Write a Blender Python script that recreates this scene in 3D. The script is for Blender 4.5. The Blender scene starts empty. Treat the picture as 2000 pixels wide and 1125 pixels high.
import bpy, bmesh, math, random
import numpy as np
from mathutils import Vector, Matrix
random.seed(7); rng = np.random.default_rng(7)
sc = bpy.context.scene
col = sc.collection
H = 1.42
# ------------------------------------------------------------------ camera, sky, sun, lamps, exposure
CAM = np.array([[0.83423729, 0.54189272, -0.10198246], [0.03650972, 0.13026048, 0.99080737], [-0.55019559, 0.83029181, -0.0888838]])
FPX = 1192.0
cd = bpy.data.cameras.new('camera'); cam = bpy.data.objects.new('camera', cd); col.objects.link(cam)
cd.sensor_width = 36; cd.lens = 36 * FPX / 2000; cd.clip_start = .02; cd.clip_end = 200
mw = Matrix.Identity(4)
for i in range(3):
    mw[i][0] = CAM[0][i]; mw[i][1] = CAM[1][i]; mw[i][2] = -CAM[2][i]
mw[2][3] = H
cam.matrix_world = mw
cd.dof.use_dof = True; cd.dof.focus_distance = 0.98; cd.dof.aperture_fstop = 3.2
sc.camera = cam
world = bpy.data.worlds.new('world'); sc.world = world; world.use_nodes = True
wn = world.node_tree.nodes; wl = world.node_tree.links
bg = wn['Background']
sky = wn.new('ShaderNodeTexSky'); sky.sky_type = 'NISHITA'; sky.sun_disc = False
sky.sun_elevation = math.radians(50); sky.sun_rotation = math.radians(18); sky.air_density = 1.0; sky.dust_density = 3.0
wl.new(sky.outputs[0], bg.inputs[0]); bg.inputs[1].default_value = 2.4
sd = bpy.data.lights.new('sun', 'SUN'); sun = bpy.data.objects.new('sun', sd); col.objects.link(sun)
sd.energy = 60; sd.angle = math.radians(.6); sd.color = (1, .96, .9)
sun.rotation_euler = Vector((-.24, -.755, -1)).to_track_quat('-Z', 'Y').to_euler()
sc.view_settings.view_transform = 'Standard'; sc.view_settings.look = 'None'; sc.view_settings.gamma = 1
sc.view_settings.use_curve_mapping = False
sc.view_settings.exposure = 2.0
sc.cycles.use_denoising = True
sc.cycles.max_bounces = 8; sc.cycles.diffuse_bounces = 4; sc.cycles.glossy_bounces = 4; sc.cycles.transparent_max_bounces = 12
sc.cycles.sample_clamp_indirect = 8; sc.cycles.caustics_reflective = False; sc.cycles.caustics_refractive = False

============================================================

EXERCISE AIM: Reproduce the material above without altering a single character.

EXERCISE ANSWER:
Write a Blender Python script that recreates this scene in 3D. The script is for Blender 4.5. The Blender scene starts empty. Treat the picture as 2000 pixels wide and 1125 pixels high.
import bpy, bmesh, math, random
import numpy as np
from mathutils import Vector, Matrix
random.seed(7); rng = np.random.default_rng(7)
sc = bpy.context.scene
col = sc.collection
H = 1.42
# ------------------------------------------------------------------ camera, sky, sun, lamps, exposure
CAM = np.array([[0.83423729, 0.54189272, -0.10198246], [0.03650972, 0.13026048, 0.99080737], [-0.55019559, 0.83029181, -0.0888838]])
FPX = 1192.0
cd = bpy.data.cameras.new('camera'); cam = bpy.data.objects.new('camera', cd); col.objects.link(cam)
cd.sensor_width = 36; cd.lens = 36 * FPX / 2000; cd.clip_start = .02; cd.clip_end = 200
mw = Matrix.Identity(4)
for i in range(3):
    mw[i][0] = CAM[0][i]; mw[i][1] = CAM[1][i]; mw[i][2] = -CAM[2][i]
mw[2][3] = H
cam.matrix_world = mw
cd.dof.use_dof = True; cd.dof.focus_distance = 0.98; cd.dof.aperture_fstop = 3.2
sc.camera = cam
world = bpy.data.worlds.new('world'); sc.world = world; world.use_nodes = True
wn = world.node_tree.nodes; wl = world.node_tree.links
bg = wn['Background']
sky = wn.new('ShaderNodeTexSky'); sky.sky_type = 'NISHITA'; sky.sun_disc = False
sky.sun_elevation = math.radians(50); sky.sun_rotation = math.radians(18); sky.air_density = 1.0; sky.dust_density = 3.0
wl.new(sky.outputs[0], bg.inputs[0]); bg.inputs[1].default_value = 2.4
sd = bpy.data.lights.new('sun', 'SUN'); sun = bpy.data.objects.new('sun', sd); col.objects.link(sun)
sd.energy = 60; sd.angle = math.radians(.6); sd.color = (1, .96, .9)
sun.rotation_euler = Vector((-.24, -.755, -1)).to_track_quat('-Z', 'Y').to_euler()
sc.view_settings.view_transform = 'Standard'; sc.view_settings.look = 'None'; sc.view_settings.gamma = 1
sc.view_settings.use_curve_mapping = False
sc.view_settings.exposure = 2.0
sc.cycles.use_denoising = True
sc.cycles.max_bounces = 8; sc.cycles.diffuse_bounces = 4; sc.cycles.glossy_bounces = 4; sc.cycles.transparent_max_bounces = 12
sc.cycles.sample_clamp_indirect = 8; sc.cycles.caustics_reflective = False; sc.cycles.caustics_refractive = False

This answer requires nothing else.